Peki sizce iyi yemeğin sırrı nedir?

Mevsiminde sebzeler, doğru pişirme tekniği ve dengeli baharat kullanımı.

Yurt dışı deneyimleriniz size neler kattı?

Yurt dışında çalışmam farklı kültürlerin mutfağını yerinde görmem açısından çok faydalı oldu. Kendi kültürüm ile yabancı mutfakları nasıl eşleştirebileceğime kafa yormama ve kendi geleceğimi planlamamda ve nasıl çalışmam gerektiği konusunda da yol gösterdi.

Dünya mutfağından en çok hangi ülkeyi seviyorsunuz?

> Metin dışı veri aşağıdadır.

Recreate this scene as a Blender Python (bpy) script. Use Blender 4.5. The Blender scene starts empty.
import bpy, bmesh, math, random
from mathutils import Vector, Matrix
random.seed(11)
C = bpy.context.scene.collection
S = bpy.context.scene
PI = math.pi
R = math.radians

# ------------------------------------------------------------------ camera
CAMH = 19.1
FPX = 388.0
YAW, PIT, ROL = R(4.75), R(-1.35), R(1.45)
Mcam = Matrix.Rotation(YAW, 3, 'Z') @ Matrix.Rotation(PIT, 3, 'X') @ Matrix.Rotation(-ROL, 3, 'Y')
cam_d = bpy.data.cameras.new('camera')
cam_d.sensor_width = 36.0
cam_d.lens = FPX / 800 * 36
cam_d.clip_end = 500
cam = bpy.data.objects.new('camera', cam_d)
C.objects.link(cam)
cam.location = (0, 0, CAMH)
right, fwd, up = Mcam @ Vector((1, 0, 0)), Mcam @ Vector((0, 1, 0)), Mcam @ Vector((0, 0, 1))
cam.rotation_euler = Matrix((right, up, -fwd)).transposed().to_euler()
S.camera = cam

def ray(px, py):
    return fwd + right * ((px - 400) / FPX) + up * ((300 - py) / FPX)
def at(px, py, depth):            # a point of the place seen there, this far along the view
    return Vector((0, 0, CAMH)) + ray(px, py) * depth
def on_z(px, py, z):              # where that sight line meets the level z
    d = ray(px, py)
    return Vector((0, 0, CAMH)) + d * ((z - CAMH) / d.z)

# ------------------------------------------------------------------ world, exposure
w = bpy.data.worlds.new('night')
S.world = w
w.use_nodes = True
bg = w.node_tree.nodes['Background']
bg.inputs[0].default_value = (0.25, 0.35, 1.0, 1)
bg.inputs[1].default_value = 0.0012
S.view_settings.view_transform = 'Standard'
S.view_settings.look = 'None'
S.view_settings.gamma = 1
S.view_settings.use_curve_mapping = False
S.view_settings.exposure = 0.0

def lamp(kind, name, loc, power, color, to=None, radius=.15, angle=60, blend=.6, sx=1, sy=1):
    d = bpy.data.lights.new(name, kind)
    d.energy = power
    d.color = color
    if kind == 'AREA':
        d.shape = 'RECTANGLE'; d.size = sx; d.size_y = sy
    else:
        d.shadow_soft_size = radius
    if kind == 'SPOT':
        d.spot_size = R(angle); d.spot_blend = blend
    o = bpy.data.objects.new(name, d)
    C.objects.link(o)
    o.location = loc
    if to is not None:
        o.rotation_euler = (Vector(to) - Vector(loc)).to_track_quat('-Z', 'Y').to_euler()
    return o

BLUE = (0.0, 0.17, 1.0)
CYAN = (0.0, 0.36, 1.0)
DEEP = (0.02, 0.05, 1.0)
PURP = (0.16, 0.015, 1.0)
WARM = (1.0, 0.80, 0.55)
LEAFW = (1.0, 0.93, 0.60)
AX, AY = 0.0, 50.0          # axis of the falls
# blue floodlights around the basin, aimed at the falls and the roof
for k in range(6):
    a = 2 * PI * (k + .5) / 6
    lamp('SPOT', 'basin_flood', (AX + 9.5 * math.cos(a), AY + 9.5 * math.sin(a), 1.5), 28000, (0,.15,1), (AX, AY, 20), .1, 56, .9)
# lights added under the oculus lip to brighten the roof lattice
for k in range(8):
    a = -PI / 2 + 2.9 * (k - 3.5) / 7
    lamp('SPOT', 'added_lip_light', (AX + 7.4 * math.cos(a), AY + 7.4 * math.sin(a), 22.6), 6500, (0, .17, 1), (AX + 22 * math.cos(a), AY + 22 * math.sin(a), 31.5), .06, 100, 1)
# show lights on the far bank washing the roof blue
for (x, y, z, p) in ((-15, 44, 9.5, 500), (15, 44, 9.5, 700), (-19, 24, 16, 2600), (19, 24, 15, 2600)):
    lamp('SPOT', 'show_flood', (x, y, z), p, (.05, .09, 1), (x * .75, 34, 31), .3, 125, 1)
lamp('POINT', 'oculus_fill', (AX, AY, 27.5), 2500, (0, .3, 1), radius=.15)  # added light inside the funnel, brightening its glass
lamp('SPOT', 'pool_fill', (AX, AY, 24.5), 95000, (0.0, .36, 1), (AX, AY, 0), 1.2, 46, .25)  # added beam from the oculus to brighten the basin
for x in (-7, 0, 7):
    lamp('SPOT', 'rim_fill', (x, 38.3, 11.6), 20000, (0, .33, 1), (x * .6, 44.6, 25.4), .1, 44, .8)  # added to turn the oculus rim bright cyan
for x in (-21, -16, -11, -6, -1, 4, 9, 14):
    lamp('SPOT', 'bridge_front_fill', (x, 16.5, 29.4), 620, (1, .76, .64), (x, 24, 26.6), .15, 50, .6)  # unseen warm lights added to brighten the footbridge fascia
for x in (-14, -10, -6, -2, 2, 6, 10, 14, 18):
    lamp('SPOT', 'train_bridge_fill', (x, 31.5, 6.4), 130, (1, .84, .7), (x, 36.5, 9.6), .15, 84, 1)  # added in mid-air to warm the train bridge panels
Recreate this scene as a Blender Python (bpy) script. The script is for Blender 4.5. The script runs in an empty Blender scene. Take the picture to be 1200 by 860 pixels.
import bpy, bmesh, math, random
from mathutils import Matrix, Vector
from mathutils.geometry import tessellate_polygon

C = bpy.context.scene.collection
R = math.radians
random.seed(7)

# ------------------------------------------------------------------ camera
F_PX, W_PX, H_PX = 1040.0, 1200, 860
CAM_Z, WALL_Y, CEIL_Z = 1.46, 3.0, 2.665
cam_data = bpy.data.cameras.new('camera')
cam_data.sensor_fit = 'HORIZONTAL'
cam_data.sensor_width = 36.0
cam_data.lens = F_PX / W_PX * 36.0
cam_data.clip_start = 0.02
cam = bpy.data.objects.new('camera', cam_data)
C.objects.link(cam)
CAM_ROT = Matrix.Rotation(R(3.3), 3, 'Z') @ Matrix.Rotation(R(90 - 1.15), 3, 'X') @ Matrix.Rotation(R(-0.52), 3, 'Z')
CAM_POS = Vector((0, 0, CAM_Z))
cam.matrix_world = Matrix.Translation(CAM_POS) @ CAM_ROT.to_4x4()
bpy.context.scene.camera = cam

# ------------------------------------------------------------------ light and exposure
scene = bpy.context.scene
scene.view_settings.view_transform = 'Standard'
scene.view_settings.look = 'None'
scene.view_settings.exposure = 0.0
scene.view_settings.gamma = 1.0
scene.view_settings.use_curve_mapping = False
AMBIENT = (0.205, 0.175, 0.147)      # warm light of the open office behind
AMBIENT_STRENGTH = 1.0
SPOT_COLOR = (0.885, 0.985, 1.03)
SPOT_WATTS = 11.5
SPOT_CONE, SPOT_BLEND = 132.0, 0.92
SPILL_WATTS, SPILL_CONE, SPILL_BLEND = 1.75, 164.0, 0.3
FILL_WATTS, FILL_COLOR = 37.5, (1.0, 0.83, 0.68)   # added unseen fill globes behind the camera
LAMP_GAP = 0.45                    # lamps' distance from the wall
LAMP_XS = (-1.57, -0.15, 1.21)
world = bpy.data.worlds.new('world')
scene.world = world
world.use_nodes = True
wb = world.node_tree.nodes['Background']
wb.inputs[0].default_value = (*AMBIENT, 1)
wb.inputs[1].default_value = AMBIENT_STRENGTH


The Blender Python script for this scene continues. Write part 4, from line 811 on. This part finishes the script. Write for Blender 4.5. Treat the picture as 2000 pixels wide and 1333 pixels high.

Akdeniz mutfağı benim uzmanlık alanım ve Napoli’de eğitim aldığım için İtalyan mutfağını çok seviyorum.

Türk mutfağının dünyadaki yerini nasıl görüyorsunuz?

Türk mutfağı bence dünyanın en özel ve en iyi mutfaklarında biri. Göçlerle, savaşlarla oluşan farklı kültürlere ev sahipliği yapan köklü bir ülkeyiz. Her bölgemizde ayrı lezzetler ve bunların hikayeleri var. Bu kadar çok ürün çeşitliliği ve pişirme teknikleri bence dünyada pek rastlanacak bir şey değil.

Dünya trendlerini takip ediyor musunuz?

Dünya trendleri devamlı gelişiyor, farklı teknikler üzerinde çalışmalar oluyor... Elbette takip ettiğim şefler ve forumlar var; ayrıca global etkinliklere de katılmaya çalışıyorum.